What you are asked to do → Extract word for word the lines of the listing from its start to the line holding "struct('trim_%d' % (17", both ends kept; pictures are not part of the copy.

Source excerpt →
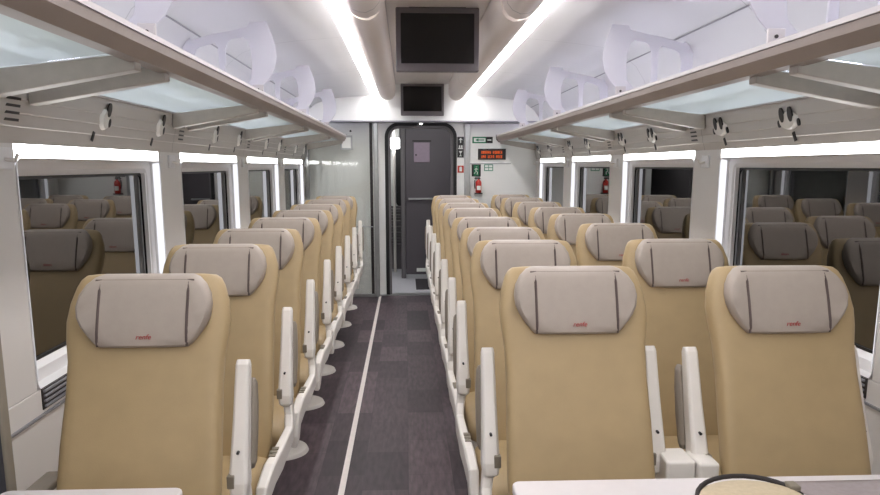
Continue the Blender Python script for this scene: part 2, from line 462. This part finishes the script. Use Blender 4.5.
# ------------------------------------------------------------ ceiling strip lamps
for side in SIDES:
    mb = MB().loft([[(X(side, u), y, z) for u, z in ((0.806, 2.391), (0.882, 2.388), (0.882, 2.428), (0.803, 2.428))] for y in (Y0 + .02, 8.98)])
    tag(obj('ceiling_lamp', mb, E_ceil), 'long glowing white strip lamp along the ceiling, %s of the screens' % side, 'lamp', 'ceiling strip lamps')
    mb = MB().box((X(side, -0.015), Y0 + .05, 1.93), (X(side, 0.0), 8.95, 1.975))
    tag(obj('rack_lamp', mb, E_rack), 'cool white strip lamp behind the %s luggage rack' % side, 'lamp', 'strip lamps behind the racks')
    # joint line of the upper side lining
    mb = MB().tube([(X(side, 0.115), Y0 + .05, 2.253), (X(side, 0.115), 8.98, 2.253)], 0.004, 6)
    struct('trim_%d' % (17 if side == 'left' else 18), mb, M_slat)

# ------------------------------------------------------------ luggage racks
for side in SIDES:
    s = SIDES[side][1]
    rk = thing('luggage_rack', 'long %s overhead luggage rack with glass shelf over the windows' % side, 'luggage rack', (X(side, 0), 0, 0))
    P = lambda u, y, z: (s * u, y, z)
    # front rail: white top lip, brown-grey sloped underside
    pf = [(0.500, 1.925), (0.497, 1.900), (0.475, 1.866), (0.440, 1.862), (0.435, 1.885), (0.470, 1.905), (0.485, 1.925)]
    mb = MB().loft([[P(u, y, z) for u, z in pf] for y in (Y0 + .05, 9.1)])
    obj('front_rail', mb, M_rail, rk)
    pf = [(0.503, 1.940), (0.503, 1.926), (0.470, 1.926), (0.470, 1.936), (0.490, 1.942)]
    mb = MB().loft([[P(u, y, z) for u, z in pf] for y in (Y0 + .05, 9.1)])
    obj('top_lip', mb, M_railtop, rk)
    obj('end_cap', MB().loft([[P(u, y, z) for u, z in [(0.505, 1.945), (0.500, 1.89), (0.475, 1.86), (0.435, 1.855), (0.43, 1.90), (0.46, 1.945)]] for y in (9.1, 9.125)]), M_strap, rk)
    ys = []
    for k in range(-1, 5):
        for yb in (2.215 + PITCH * k, 2.475 + PITCH * k):
            if yb > 9.1: continue
            ys.append(yb)
            # tapering bracket
            r0 = [P(0.036, yb - .030, 1.766), P(0.036, yb + .030, 1.766), P(0.036, yb + .030, 1.838), P(0.036, yb - .030, 1.838)]
            r1 = [P(0.455, yb - .026, 1.842), P(0.455, yb + .026, 1.842), P(0.455, yb + .026, 1.888), P(0.455, yb - .026, 1.888)]
            obj('bracket', MB().loft([r0, r1]), M_brk, rk, bevel=0.004)
    ys = [Y0 + .1] + sorted(ys) + [9.08]
    for a, b in zip(ys[:-1], ys[1:]):
        if b - a < 0.06: continue
        r0 = [P(0.05, a + .022, 1.842), P(0.05, b - .022, 1.842), P(0.05, b - .022, 1.850), P(0.05, a + .022, 1.850)]
        r1 = [P(0.445, a + .022, 1.892), P(0.445, b - .022, 1.892), P(0.445, b - .022, 1.900), P(0.445, a + .022, 1.900)]
        obj('shelf_glass', MB().loft([r0, r1]), M_shelf, rk)
    obj('rear_edge', MB().box(P(0.036, Y0 + .1, 1.838), P(0.052, 9.08, 1.852)), M_railtop, rk)
    # slender rods lying in the shelf
    # acrylic dividers standing on the rack
    outl = [(0.400, 1.95), (0.440, 1.985), (0.485, 2.03), (0.515, 2.08), (0.528, 2.14), (0.522, 2.20), (0.508, 2.25), (0.482, 2.318), (0.395, 2.312), (0.385, 2.290),
            (0.30, 2.270), (0.20, 2.252), (0.09, 2.222), (0.085, 2.245), (0.04, 2.240), (0.04, 1.93), (0.25, 1.935), (0.40, 1.94)]
    h1 = [(0.370, 2.005), (0.392, 2.03), (0.400, 2.10), (0.398, 2.17), (0.385, 2.22), (0.360, 2.240), (0.30, 2.228), (0.280, 2.215), (0.266, 2.18), (0.262, 2.10), (0.264, 2.00), (0.28, 1.975), (0.31, 1.972), (0.345, 1.98)]
    h2 = [(0.228, 1.99), (0.231, 2.10), (0.228, 2.19), (0.210, 2.210), (0.14, 2.190), (0.115, 2.175), (0.104, 2.14), (0.10, 2.05), (0.104, 1.985), (0.12, 1.968), (0.20, 1.965)]
    bm = bmesh.new()
    def loopv(pts):
        vs = [bm.verts.new(P(u, 0, z)) for u, z in pts]
        return [bm.edges.new((vs[i], vs[(i + 1) % len(vs)])) for i in range(len(vs))]
    es = loopv(outl) + loopv(h1) + loopv(h2)
    bmesh.ops.triangle_fill(bm, edges=es, use_beauty=True)
    me = bpy.data.meshes.new('rack_divider'); 
    r_ = bmesh.ops.extrude_face_region(bm, geom=bm.faces[:])
    for v in [g for g in r_['geom'] if isinstance(g, bmesh.types.BMVert)]: v.co.y += 0.012
    bmesh.ops.recalc_face_normals(bm, faces=bm.faces); bm.to_mesh(me); bm.free()
    me.materials.append(M_div)
    for k in range(-1, 4):
        o = bpy.data.objects.new('rack_divider', me); col.objects.link(o); o.parent = rk
        o.location = (0, 2.40 + PITCH * k, 0); o['label'] = 'milky white cut-out divider plate standing on the rack'
        f_ = obj('divider_foot', MB().box(P(0.40, -0.012, 1.936), P(0.455, 0.0, 2.0)).box(P(.40, -0.03, 1.936), P(.455, 0.03, 1.944)), M_railtop, o, bevel=0.003)
        obj('foot_bolt', MB().tube([P(0.43, -0.014, 1.975), P(0.43, -0.018, 1.975)], 0.006, 8), M_strap, f_)

# ------------------------------------------------------------ lamps, vents on the service panels
def PP(side, y, v, n):
    du, dz = 0.035, 0.16; L = math.hypot(du, dz)
    n = n + .003; u = du * v + dz / L * n; z = 1.66 + dz * v - du / L * n
    return (X(side, u), y, z)
def disc(side, y, v, ry, rv, n0, n1, tilt=0.0, seg=18, k=1.0):
    rings = []
    for n, kk in ((n0, 1.0), (n1, k)):
        rg = []
        for q in range(seg):
            a = q * 2 * math.pi / seg; p = ry * kk * math.cos(a); r = rv * kk * math.sin(a)
            rg.append(PP(side, y + p * math.cos(tilt) - r * math.sin(tilt) * 0.16, v + (p * math.sin(tilt) + r * math.cos(tilt)) / 0.16, n))
        rings.append(rg)
    return MB().loft(rings)
names = ['over the nearest window', 'over the second window', 'over the third window', 'over the farthest window', 'beside the tables']
for side in SIDES:
    for k in range(-1, 4):
        for half, dy in (('nearer', 0.0), ('farther', 0.67)):
            y = 3.06 + dy + PITCH * k
            t = bpy.data.objects.new('reading_light', None); col.objects.link(t)
            tag(t, '%s of two reading lights on the %s panel %s' % (half, side, names[k]), 'reading light', 'reading lights on the %s panel' % side)
            o = PP(side, y, 0.6, 0); t.location = o
            def part(nm, mb, m, par=None, **kw):
                mb.v = [(a - o[0], b - o[1], c - o[2]) for a, b, c in mb.v]
                return obj(nm, mb, m, par or t, **kw)
            if side == 'right':
                part('housing', disc(side, y, 0.64, 0.074, 0.038, -0.002, 0.012, k=.8), M_white, smooth=False)
                for q in (-1, 1):
                    part('lens', disc(side, y + q * 0.034, 0.80, 0.019, 0.030, 0.008, 0.014, tilt=0.25), M_black)
                    part('button', disc(side, y + q * 0.078, 0.58, 0.010, 0.015, 0.000, 0.006, tilt=0.25), M_black)
                part('seat_number_plate', disc(side, y - 0.03, 0.24, 0.022, 0.028, 0.0, 0.003, seg=4, tilt=math.pi / 4), M_black)
            else:
                part('housing', disc(side, y, 0.62, 0.040, 0.042, -0.002, 0.012, k=.8), M_white)
                part('lens', disc(side, y + 0.014, 0.86, 0.019, 0.027, 0.008, 0.014, tilt=0.2), M_black)
                part('button', disc(side, y + 0.030, 0.56, 0.011, 0.017, 0.006, 0.014, tilt=0.2), M_black)
                part('seat_number_plate', disc(side, y - 0.085, 0.20, 0.021, 0.028, 0.0, 0.003, seg=4, tilt=math.pi / 4), M_black)
        y = 2.37 + PITCH * k
        t = bpy.data.objects.new('air_vent', None); col.objects.link(t); o = PP(side, y, 0.6, 0); t.location = o
        tag(t, 'slotted air vent on the %s panel before the lights %s' % (side, names[k]), 'vent', 'air vents on the %s panel' % side)
        for q in range(5):
            mb = MB().loft([[PP(side, y - .042 , 0.34 + q * .13, n), PP(side, y + .042, 0.34 + q * .13, n), PP(side, y + .042, 0.39 + q * .13, n), PP(side, y - .035, 0.39 + q * .13, n)] for n in (0, 0.002)])
            mb.v = [(a - o[0], b - o[1], c - o[2]) for a, b, c in mb.v]
            obj('slot', mb, M_black, t)

# ------------------------------------------------------------ screens
def screen(y, zc, lab, wd=0.50, ht=0.37):
    t = thing('monitor', lab, 'monitor', (0.195, y, zc))
    mb = MB().box((-wd/2, 0, -ht/2), (wd/2, 0.05, ht/2))
    obj('bezel', mb, M_bezel, t, bevel=0.008)
    obj('screen', MB().box((-wd/2 + .03, -0.003, -ht/2 + .048), (wd/2 - .03, 0.004, ht/2 - .035)), M_screen, t)
    obj('rear_housing', MB().box((-wd/2 + .03, .05, -ht/2 + .06), (wd/2 - .03, .075, ht/2 - .01)), M_strap, t, bevel=.006)
    arch = [(-0.17, ht/2 - .005)] + [(-0.17 + 0.34 * q / 8, ht/2 + .008 + 0.014 * math.sin(math.pi * q / 8)) for q in range(9)] + [(0.17, ht/2 - .005)]
    obj('mount', MB().loft([[(a, yy, b) for a, b in arch] for yy in (0.005, 0.06)]).box((-0.03, .03, ht/2), (.03, .05, 2.524 - zc)), M_strap, t)
    return t
screen(4.70, 2.325, 'large dark screen hanging from the ceiling channel, nearer one')
screen(8.93, 2.335, 'smaller looking dark screen above the doorway', 0.50, 0.36)

# ------------------------------------------------------------ glass partition at the left end
gp = thing('glass_partition', 'greenish glass partition with steel post left of the doorway', 'partition', (-0.33, 9.1, 0))
obj('glass', MB().box((-0.84, 0, 0.04), (-0.055, 0.012, 2.08)), M_part, gp)
obj('post', MB().box((-0.055, -0.02, 0), (0.0, 0.03, 2.085)), M_steel, gp, bevel=.01)
obj('post', MB().box((-0.10, -0.012, 0.03), (-0.066, 0.0, 2.08)), M_strap, gp, bevel=.003)
obj('bottom_rail', MB().box((-0.84, -0.015, 0), (-0.055, 0.025, 0.04)), M_steel, gp, bevel=.004)
obj('wall_channel', MB().box((-0.86, -0.015, 0.0), (-0.82, 0.03, 2.08)), M_steel, gp, bevel=.004)
obj('grab_rail', MB().tube([(-0.80, -0.02, 0.86), (-0.07, -0.02, 0.86)], 0.006), M_steel, gp)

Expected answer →
Continue the Blender Python script for this scene: part 2, from line 462. This part finishes the script. Use Blender 4.5.
# ------------------------------------------------------------ ceiling strip lamps
for side in SIDES:
    mb = MB().loft([[(X(side, u), y, z) for u, z in ((0.806, 2.391), (0.882, 2.388), (0.882, 2.428), (0.803, 2.428))] for y in (Y0 + .02, 8.98)])
    tag(obj('ceiling_lamp', mb, E_ceil), 'long glowing white strip lamp along the ceiling, %s of the screens' % side, 'lamp', 'ceiling strip lamps')
    mb = MB().box((X(side, -0.015), Y0 + .05, 1.93), (X(side, 0.0), 8.95, 1.975))
    tag(obj('rack_lamp', mb, E_rack), 'cool white strip lamp behind the %s luggage rack' % side, 'lamp', 'strip lamps behind the racks')
    # joint line of the upper side lining
    mb = MB().tube([(X(side, 0.115), Y0 + .05, 2.253), (X(side, 0.115), 8.98, 2.253)], 0.004, 6)
    struct('trim_%d' % (17 if side == 'left' else 18), mb, M_slat)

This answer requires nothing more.